*WHAT THIS TASK INVOLVES*
Select from the data all lines with the word "scene".

═════ DATA

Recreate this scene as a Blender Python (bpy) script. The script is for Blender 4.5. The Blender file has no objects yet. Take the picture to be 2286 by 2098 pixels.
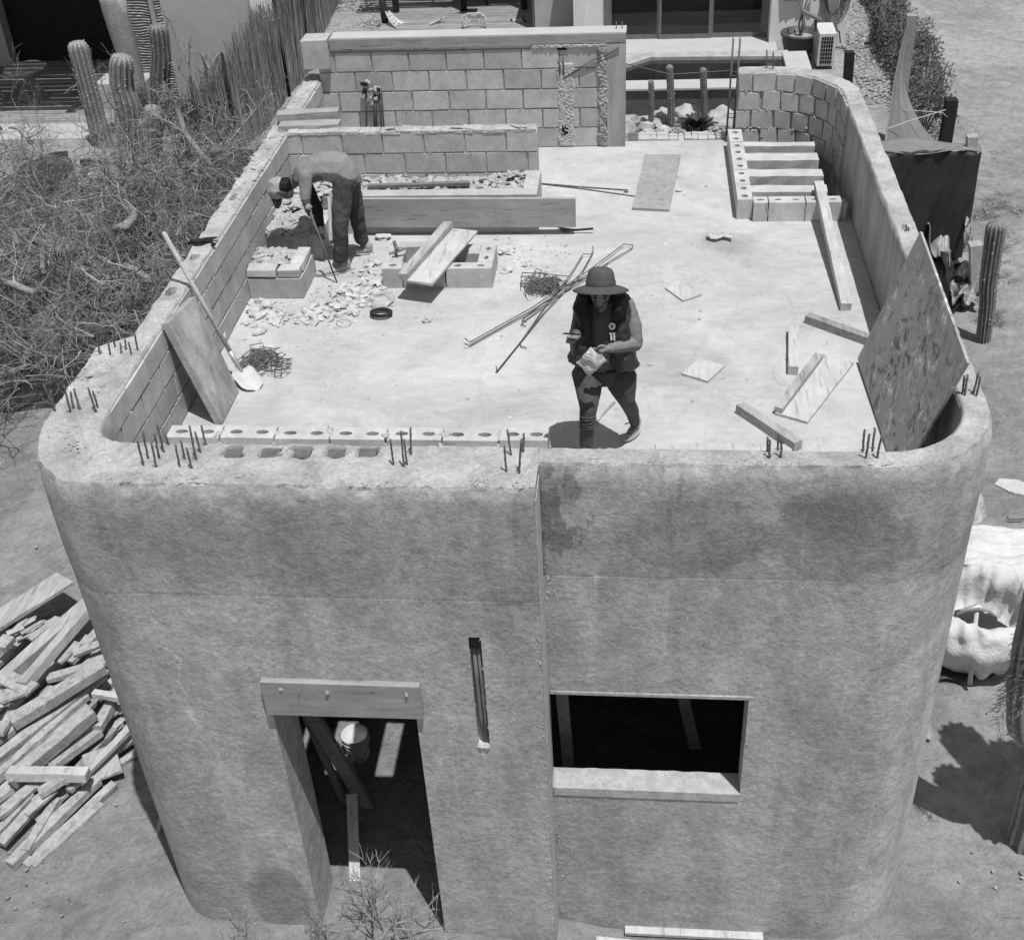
import bpy, bmesh, math, random
from mathutils import Vector, Matrix, noise
random.seed(7)
SC = bpy.context.scene
COL = SC.collection
R = math.radians
# ------------------------------------------------------------------ camera
F_PX, CW, CH = 2767.0, 2286.0, 2098.0
CAM = Vector((0, 0, 8.75))
CR = Vector((0.9948764659, 0.0885933786, -0.0487034985))   # camera right
CD = Vector((0.0124975799, -0.5858232560, -0.8103424728))  # camera down
CF = Vector((-0.1003226196, 0.8055819797, -0.5839289735))  # camera forward
cd = bpy.data.cameras.new('camera'); cam = bpy.data.objects.new('camera', cd); COL.objects.link(cam)
cam.matrix_world = Matrix((( CR.x, -CD.x, -CF.x, CAM.x), (CR.y, -CD.y, -CF.y, CAM.y), (CR.z, -CD.z, -CF.z, CAM.z), (0, 0, 0, 1)))
cd.sensor_width = 36; cd.lens = F_PX / CW * 36; cd.clip_end = 2000; cd.clip_start = .05
SC.camera = cam
# ------------------------------------------------------------------ sky, sun, exposure (photograph is black and white: grey sky light)
SUN = Vector((0.18, -0.25, 1.0)).normalized()
el = math.asin(SUN.z); az = math.atan2(SUN.x, SUN.y)
w = bpy.data.worlds.new('World'); SC.world = w; w.use_nodes = True
nt = w.node_tree; nt.nodes.clear()
sky = nt.nodes.new('ShaderNodeTexSky'); sky.sky_type = 'NISHITA'; sky.sun_disc = False
sky.sun_elevation = el; sky.sun_rotation = az
bw = nt.nodes.new('ShaderNodeRGBToBW'); bg = nt.nodes.new('ShaderNodeBackground'); out = nt.nodes.new('ShaderNodeOutputWorld')
nt.links.new(sky.outputs[0], bw.inputs[0]); nt.links.new(bw.outputs[0], bg.inputs[0]); nt.links.new(bg.outputs[0], out.inputs[0])
bg.inputs[1].default_value = 0.10
sl = bpy.data.lights.new('sun', 'SUN'); sun = bpy.data.objects.new('sun', sl); COL.objects.link(sun)
sl.energy = 4.0; sl.angle = R(0.5); sl.color = (1, 1, 1)
sun.rotation_euler = SUN.to_track_quat('Z', 'Y').to_euler()
SC.view_settings.view_transform = 'Standard'; SC.view_settings.look = 'None'
SC.view_settings.exposure = 0.12; SC.view_settings.gamma = 1
# ------------------------------------------------------------------ survey: measured photo points -> world metres
CRP = {'A': (0, 0, 2.65), 'B': (560, 0, 2.342), 'C': (1250, 0, 1.944), 'D': (480, 300, 2.962), 'E': (0, 500, 2.877), 'Z': (1000, 450, 3.08),
       'G': (1450, 400, 2.409), 'H': (0, 1200, 2.058), 'I': (560, 1450, 2.852), 'J': (1150, 1480, 2.99), 'K': (1980, 1000, 2.052),
       'L': (250, 900, 2.014), 'N': (1230, 560, 4.107), 'O': (590, 320, 5.435), 'Q': (0, 0, 4.795), 'U': (780, 0, 3.248), 'W': (1350, 0, 3.197),
       'X': (1900, 0, 4.399), 'Y': (2000, 400, 4.619), 'T': (0, 300, 4.017), 'F': (0, 0, 1)}
def ray(c, x, y):
    a = CRP[c]; fx = a[0] + x / a[2]; fy = a[1] + y / a[2]
    return CR * ((fx - CW / 2) / F_PX) + CD * ((fy - CH / 2) / F_PX) + CF
RF, TP = 3.68, 4.47            # roof slab level, parapet top level
def S(c, x, y, z=RF):           # point on the horizontal plane z
    r = ray(c, x, y); return CAM + r * ((z - CAM.z) / r.z)
def SY(c, x, y, Y):             # point on the vertical plane y = Y
    r = ray(c, x, y); return CAM + r * (Y / r.y)
# ------------------------------------------------------------------ helpers
def link(o, parent=None):
    COL.objects.link(o)
    if parent: o.parent = parent
    return o
def tag(o, label=None, cat=None, group=None, kind=None):
    if label: o['label'] = label
    if cat: o['category'] = cat
    if group: o['group'] = group
    if kind: o['kind'] = kind
    return o
def empty(name, loc, label, cat, group=None):
    o = bpy.data.objects.new(name, None); o.location = loc; o.empty_display_size = .1; link(o)
    return tag(o, label, cat, group)
class MB:
    def __init__(s): s.v = []; s.f = []; s.sm = []; s.mi = []; s.m = 0
    def add(s, vs, fs, sm=False):
        b = len(s.v); s.v += [tuple(v) for v in vs]
        for f in fs: s.f.append([b + i for i in f]); s.sm.append(sm); s.mi.append(s.m)
        return s
    def box(s, c, d, M=None, j=0):
        x, y, z = d[0] / 2, d[1] / 2, d[2] / 2; vs = []
        for sx, sy, sz in ((-1, -1, -1), (1, -1, -1), (1, 1, -1), (-1, 1, -1), (-1, -1, 1), (1, -1, 1), (1, 1, 1), (-1, 1, 1)):
            v = Vector((sx * x + random.uniform(-j, j), sy * y + random.uniform(-j, j), sz * z + random.uniform(-j, j)))
            if M: v = M @ v
            vs.append(v + Vector(c))
        return s.add(vs, [(3, 2, 1, 0), (4, 5, 6, 7), (0, 1, 5, 4), (1, 2, 6, 5), (2, 3, 7, 6), (3, 0, 4, 7)])
    def bx(s, x0, x1, y0, y1, z0, z1, j=0): return s.box(((x0 + x1) / 2, (y0 + y1) / 2, (z0 + z1) / 2), (x1 - x0, y1 - y0, z1 - z0), None, j)
    def bar(s, p0, p1, wd, h, up=(0, 0, 1), j=0, n=1):
        p0 = Vector(p0); p1 = Vector(p1); d = (p1 - p0); L = d.length; d.normalize()
        sd = d.cross(Vector(up)).normalized(); u = sd.cross(d)
        M = Matrix((d, sd, u)).transposed()
        if n == 1: return s.box((p0 + p1) / 2, (L, wd, h), M, j)
        vs = []; fs = []
        for i in range(n + 1):
            c = p0 + d * (L * i / n)
            for a, b in ((-1, -1), (1, -1), (1, 1), (-1, 1)):
                vs.append(c + sd * (a * wd / 2 + random.uniform(-j, j)) + u * (b * h / 2 + random.uniform(-j, j)) + d * (random.uniform(-j, j) if 0 < i < n else random.uniform(-j, j)))
        for i in range(n):
            for k in range(4): fs.append((4 * i + k, 4 * i + (k + 1) % 4, 4 * i + 4 + (k + 1) % 4, 4 * i + 4 + k))
        fs += [(3, 2, 1, 0), (4 * n, 4 * n + 1, 4 * n + 2, 4 * n + 3)]
        return s.add(vs, fs)
    def tube(s, pts, r, n=6, sm=True, cap=True):
        pts = [Vector(p) for p in pts]
        rs = r if isinstance(r, (list, tuple)) else [r] * len(pts)
        vs = []; fs = []; ref = None
        for i, p in enumerate(pts):
            d = (pts[min(i + 1, len(pts) - 1)] - pts[max(i - 1, 0)])
            if d.length < 1e-9: d = Vector((0, 0, 1))
            d.normalize()
            if ref is None: ref = d.orthogonal().normalized()
            ref = (ref - d * ref.dot(d))
            ref = ref.normalized() if ref.length > 1e-6 else d.orthogonal().normalized()
            b = d.cross(ref)
            for k in range(n):
                a = 2 * math.pi * k / n; vs.append(p + (ref * math.cos(a) + b * math.sin(a)) * rs[i])
        for i in range(len(pts) - 1):
            for k in range(n): fs.append((n * i + k, n * i + (k + 1) % n, n * i + n + (k + 1) % n, n * i + n + k))
        if cap: fs += [tuple(reversed(range(n))), tuple(range(n * (len(pts) - 1), n * len(pts)))]
        return s.add(vs, fs, sm)
    def lathe(s, c, prof, n=32, M=None, sm=True):
        vs = []; fs = []
        for r, z in prof:
            for k in range(n):
                a = 2 * math.pi * k / n; v = Vector((r * math.cos(a), r * math.sin(a), z))
                vs.append((M @ v if M else v) + Vector(c))
        for i in range(len(prof) - 1):
            for k in range(n): fs.append((n * i + k, n * i + (k + 1) % n, n * i + n + (k + 1) % n, n * i + n + k))
        return s.add(vs, fs, sm)
    def prism(s, poly, z0, z1):
        n = len(poly); vs = [(p[0], p[1], z0) for p in poly] + [(p[0], p[1], z1) for p in poly]
        fs = [tuple(reversed(range(n))), tuple(range(n, 2 * n))] + [(i, (i + 1) % n, n + (i + 1) % n, n + i) for i in range(n)]
        return s.add(vs, fs)
    def slab(s, quad, n, t):     # polygon in space thickened along n
        quad = [Vector(q) for q in quad]; n = Vector(n).normalized() * t; k = len(quad)
        vs = quad + [q + n for q in quad]
        return s.add(vs, [tuple(range(k)), tuple(reversed(range(k, 2 * k)))] + [((i + 1) % k, i, k + i, k + (i + 1) % k) for i in range(k)])
    def rock(s, c, r, sq=(1, 1, .7), jag=.35, sub=1, sm=False):
        bm = bmesh.new(); bmesh.ops.create_icosphere(bm, subdivisions=sub, radius=1)
        M = Matrix.Rotation(random.uniform(0, 6.3), 3, 'Z') @ Matrix.Rotation(random.uniform(-.5, .5), 3, 'X')
        o = Vector((random.uniform(0, 99), random.uniform(0, 99), 0)); vs = []
        for v in bm.verts:
            k = 1 + jag * noise.noise(v.co * 1.7 + o) * 1.6 + random.uniform(-jag, jag) * .35
            vs.append(M @ Vector((v.co.x * sq[0] * r * k, v.co.y * sq[1] * r * k, v.co.z * sq[2] * r * k)) + Vector(c))
        fs = [[v.index for v in f.verts] for f in bm.faces]; bm.free()
        return s.add(vs, fs, sm)
    def build(s, name, m, parent=None, bevel=0, fix=True, loc=None):
        me = bpy.data.meshes.new(name); me.from_pydata(s.v, [], s.f)
        ms = m if isinstance(m, (list, tuple)) else [m]
        for x in ms: me.materials.append(x)
        me.polygons.foreach_set('use_smooth', s.sm); me.polygons.foreach_set('material_index', s.mi)
        if fix:
            bm = bmesh.new(); bm.from_mesh(me)
            if bevel: bmesh.ops.bevel(bm, geom=[e for e in bm.edges if len(e.link_faces) == 2 and e.calc_face_angle(0) > .6], offset=bevel, segments=2, profile=.6, affect='EDGES')
            bmesh.ops.recalc_face_normals(bm, faces=bm.faces); bm.to_mesh(me); bm.free()
        o = bpy.data.objects.new(name, me); link(o, parent)
        if parent is not None: o.matrix_parent_inverse = Matrix.Translation(-parent.location)
        return o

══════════

*EXERCISE RESPONSE*
Recreate this scene as a Blender Python (bpy) script. The script is for Blender 4.5. The Blender file has no objects yet. Take the picture to be 2286 by 2098 pixels.
SC = bpy.context.scene